- **Input**:

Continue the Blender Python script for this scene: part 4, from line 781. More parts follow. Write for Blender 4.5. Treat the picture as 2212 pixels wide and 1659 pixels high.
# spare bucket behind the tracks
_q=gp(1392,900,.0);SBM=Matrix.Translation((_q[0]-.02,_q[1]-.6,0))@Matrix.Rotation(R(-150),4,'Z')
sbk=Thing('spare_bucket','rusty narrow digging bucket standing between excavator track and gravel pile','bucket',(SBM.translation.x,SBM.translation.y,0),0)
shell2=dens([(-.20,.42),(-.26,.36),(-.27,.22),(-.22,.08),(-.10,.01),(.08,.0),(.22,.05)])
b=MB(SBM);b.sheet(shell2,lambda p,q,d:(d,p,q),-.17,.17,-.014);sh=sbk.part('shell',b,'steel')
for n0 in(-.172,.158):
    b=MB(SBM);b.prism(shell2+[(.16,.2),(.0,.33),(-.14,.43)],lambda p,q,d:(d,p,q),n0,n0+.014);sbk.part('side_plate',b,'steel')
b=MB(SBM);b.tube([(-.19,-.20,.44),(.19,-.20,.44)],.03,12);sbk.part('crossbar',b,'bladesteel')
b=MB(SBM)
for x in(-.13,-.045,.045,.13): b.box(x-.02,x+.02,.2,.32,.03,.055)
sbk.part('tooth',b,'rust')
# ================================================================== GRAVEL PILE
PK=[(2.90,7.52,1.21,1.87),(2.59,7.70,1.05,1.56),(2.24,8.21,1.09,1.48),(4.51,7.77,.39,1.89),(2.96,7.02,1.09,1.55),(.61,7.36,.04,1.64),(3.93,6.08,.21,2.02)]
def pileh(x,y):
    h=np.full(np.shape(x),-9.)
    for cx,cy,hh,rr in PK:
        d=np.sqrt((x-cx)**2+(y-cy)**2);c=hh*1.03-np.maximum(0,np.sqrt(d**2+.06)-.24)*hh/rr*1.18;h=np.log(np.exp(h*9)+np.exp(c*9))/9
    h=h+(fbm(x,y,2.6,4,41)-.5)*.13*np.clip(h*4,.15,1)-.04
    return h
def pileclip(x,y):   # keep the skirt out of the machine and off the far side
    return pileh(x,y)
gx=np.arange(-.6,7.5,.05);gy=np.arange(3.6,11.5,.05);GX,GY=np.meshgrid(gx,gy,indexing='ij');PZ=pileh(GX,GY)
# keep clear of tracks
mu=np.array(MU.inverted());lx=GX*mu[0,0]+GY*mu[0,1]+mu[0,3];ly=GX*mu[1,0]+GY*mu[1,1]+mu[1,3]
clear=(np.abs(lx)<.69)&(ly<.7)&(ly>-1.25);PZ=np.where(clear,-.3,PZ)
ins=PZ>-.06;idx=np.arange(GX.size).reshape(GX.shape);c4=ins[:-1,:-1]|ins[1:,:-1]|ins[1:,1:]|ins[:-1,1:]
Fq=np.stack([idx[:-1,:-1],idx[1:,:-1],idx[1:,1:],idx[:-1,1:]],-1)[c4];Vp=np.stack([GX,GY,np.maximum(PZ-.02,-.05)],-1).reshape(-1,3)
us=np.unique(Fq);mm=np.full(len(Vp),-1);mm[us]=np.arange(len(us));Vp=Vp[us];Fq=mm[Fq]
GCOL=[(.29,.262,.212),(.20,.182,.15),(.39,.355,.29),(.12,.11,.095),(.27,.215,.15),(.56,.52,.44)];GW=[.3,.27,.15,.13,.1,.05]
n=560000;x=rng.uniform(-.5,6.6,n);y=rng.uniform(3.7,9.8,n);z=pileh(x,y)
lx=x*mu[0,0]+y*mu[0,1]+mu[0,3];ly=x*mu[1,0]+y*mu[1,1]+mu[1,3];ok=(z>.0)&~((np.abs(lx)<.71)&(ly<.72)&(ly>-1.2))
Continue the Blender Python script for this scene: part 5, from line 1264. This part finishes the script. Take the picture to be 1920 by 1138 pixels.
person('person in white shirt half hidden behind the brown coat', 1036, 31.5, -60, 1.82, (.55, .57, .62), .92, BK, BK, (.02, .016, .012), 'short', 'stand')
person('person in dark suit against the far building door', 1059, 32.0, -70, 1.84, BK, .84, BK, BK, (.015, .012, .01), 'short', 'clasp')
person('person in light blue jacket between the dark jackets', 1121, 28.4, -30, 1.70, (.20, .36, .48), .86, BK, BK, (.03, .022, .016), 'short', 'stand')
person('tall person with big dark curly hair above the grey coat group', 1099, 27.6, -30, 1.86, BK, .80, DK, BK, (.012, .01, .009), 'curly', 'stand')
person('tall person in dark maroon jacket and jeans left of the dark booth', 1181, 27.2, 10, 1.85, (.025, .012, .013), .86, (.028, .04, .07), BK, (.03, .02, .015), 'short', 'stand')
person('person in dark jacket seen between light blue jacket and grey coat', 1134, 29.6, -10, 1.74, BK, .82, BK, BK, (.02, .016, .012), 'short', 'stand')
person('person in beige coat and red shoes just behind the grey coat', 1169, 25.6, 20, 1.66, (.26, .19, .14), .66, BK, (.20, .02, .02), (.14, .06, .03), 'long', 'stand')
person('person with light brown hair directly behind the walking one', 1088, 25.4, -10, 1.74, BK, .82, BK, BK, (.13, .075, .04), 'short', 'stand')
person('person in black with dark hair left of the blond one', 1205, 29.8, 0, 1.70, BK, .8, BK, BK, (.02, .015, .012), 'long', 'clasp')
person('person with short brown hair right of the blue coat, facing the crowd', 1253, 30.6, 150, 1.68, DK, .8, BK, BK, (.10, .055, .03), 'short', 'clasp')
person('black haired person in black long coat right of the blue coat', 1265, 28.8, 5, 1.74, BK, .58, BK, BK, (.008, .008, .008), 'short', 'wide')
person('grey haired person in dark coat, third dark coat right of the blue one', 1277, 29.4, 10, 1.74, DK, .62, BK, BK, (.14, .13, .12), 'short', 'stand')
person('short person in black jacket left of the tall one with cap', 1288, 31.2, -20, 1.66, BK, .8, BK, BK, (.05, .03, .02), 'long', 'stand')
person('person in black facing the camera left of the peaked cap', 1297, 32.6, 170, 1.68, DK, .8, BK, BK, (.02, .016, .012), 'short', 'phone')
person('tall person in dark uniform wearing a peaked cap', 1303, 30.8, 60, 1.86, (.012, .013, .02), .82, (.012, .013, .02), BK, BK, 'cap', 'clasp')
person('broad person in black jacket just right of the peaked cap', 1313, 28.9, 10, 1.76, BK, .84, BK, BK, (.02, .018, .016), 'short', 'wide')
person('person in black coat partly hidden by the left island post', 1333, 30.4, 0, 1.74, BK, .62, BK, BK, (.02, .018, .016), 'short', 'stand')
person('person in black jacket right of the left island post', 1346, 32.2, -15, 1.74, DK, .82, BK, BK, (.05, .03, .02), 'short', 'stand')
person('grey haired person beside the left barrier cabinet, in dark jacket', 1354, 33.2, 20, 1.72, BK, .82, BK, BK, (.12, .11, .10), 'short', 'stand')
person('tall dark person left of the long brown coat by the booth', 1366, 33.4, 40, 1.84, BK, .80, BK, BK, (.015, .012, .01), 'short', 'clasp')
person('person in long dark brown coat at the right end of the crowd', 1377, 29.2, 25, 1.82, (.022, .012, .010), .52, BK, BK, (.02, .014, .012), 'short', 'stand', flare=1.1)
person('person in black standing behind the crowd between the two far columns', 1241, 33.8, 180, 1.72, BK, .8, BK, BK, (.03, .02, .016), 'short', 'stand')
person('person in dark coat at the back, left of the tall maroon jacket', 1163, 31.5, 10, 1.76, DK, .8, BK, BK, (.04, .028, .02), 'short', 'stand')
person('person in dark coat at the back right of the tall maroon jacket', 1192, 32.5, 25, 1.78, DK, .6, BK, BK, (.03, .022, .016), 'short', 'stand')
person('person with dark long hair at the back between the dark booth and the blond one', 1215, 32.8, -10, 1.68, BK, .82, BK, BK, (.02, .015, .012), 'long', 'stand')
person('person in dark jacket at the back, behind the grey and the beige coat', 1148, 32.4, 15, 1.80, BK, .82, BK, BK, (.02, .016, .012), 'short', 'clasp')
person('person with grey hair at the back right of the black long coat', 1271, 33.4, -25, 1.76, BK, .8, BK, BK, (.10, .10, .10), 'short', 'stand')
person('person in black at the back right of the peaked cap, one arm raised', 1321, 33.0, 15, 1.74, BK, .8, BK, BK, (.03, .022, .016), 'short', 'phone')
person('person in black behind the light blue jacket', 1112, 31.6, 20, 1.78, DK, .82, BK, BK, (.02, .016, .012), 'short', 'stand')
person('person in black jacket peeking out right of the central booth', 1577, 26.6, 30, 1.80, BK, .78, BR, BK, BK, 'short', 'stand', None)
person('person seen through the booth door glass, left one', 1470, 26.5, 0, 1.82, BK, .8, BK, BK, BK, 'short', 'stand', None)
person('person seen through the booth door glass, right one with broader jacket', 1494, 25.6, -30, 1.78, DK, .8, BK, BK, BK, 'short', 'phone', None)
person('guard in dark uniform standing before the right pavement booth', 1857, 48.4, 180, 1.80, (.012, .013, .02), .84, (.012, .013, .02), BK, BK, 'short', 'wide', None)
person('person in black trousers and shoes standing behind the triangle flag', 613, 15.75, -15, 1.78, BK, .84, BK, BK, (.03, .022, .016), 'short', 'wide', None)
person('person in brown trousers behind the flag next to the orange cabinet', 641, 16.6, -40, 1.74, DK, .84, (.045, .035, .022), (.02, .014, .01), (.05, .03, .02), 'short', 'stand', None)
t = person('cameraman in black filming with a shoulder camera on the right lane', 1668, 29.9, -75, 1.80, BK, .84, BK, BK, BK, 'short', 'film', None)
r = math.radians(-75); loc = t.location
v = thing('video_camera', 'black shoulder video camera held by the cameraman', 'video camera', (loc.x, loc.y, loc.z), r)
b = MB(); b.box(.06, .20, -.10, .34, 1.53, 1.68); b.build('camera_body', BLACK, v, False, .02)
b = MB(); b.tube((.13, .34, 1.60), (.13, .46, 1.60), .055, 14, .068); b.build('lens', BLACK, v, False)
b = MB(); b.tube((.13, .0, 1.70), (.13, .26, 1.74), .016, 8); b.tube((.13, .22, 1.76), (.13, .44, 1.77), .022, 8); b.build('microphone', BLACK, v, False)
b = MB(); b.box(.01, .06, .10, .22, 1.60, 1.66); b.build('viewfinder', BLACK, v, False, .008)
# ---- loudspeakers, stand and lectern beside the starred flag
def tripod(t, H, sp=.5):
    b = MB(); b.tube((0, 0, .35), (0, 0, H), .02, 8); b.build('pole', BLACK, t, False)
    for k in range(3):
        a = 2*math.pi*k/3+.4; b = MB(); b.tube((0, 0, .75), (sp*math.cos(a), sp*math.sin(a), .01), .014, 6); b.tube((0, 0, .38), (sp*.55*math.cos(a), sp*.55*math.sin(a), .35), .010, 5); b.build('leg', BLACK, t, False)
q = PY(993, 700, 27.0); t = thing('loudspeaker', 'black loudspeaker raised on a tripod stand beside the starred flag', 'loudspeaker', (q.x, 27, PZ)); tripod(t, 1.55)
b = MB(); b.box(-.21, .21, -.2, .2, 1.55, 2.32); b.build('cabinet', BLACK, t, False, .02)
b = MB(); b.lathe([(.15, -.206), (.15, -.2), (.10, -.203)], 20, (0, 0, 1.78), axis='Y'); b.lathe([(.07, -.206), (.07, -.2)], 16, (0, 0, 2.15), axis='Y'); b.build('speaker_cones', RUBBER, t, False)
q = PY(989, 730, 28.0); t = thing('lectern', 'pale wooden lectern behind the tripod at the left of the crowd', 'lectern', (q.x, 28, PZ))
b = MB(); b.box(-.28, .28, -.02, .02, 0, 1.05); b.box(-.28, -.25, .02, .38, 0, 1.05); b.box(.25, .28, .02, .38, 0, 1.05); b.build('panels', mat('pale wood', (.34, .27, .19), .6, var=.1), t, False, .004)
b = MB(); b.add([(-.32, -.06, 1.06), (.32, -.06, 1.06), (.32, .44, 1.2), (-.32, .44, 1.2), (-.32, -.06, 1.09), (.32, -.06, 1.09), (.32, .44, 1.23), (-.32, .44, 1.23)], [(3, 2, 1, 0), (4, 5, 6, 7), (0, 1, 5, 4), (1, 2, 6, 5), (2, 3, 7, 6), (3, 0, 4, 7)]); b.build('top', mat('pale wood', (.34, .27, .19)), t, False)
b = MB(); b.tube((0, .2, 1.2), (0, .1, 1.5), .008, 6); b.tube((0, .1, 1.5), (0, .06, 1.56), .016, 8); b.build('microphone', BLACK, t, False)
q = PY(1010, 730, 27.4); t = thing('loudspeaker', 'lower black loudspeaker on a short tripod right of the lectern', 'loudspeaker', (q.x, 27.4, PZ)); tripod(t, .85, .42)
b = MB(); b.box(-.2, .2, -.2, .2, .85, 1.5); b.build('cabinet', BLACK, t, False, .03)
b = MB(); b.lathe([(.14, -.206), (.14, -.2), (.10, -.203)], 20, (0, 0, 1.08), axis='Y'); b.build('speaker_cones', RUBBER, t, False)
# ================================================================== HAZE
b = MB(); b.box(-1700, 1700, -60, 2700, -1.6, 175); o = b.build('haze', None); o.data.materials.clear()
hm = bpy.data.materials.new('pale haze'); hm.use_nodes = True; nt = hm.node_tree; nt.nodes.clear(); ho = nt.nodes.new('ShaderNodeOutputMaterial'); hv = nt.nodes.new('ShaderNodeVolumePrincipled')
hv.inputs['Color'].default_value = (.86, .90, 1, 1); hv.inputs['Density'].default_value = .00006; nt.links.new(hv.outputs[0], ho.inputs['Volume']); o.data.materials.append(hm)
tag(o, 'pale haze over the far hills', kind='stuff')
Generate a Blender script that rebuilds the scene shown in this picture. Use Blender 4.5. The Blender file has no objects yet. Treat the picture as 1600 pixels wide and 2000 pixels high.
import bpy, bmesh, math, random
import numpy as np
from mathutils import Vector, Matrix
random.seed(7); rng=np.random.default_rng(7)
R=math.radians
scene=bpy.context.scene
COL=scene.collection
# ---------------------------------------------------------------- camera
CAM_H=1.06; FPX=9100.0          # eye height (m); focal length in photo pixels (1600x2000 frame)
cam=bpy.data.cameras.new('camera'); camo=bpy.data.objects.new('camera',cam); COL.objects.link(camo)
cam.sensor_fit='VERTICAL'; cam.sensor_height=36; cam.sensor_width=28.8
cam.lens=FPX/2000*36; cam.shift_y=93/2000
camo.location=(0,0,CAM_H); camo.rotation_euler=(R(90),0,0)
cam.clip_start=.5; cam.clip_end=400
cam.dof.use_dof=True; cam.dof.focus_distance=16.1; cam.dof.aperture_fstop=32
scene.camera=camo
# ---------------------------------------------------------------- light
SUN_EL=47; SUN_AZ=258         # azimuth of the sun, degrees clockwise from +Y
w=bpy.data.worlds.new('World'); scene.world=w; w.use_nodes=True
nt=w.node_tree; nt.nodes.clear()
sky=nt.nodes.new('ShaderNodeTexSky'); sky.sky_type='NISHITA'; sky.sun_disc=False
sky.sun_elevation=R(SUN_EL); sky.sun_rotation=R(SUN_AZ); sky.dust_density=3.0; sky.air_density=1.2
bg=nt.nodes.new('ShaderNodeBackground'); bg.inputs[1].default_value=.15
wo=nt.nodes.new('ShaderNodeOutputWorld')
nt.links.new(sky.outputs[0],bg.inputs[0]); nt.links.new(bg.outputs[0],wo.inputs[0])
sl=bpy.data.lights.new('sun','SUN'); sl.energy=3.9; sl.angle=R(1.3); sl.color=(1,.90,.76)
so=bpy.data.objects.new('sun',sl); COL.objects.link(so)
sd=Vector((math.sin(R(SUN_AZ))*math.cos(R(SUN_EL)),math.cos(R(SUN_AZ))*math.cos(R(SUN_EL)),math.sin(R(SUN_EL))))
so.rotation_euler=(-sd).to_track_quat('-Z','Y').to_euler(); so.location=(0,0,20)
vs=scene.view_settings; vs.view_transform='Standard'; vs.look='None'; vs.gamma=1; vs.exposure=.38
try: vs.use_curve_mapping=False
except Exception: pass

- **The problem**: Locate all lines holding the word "script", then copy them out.

- **The solution**:
Continue the Blender Python script for this scene: part 4, from line 781. More parts follow. Write for Blender 4.5. Treat the picture as 2212 pixels wide and 1659 pixels high.
Continue the Blender Python script for this scene: part 5, from line 1264. This part finishes the script. Take the picture to be 1920 by 1138 pixels.
Generate a Blender script that rebuilds the scene shown in this picture. Use Blender 4.5. The Blender file has no objects yet. Treat the picture as 1600 pixels wide and 2000 pixels high.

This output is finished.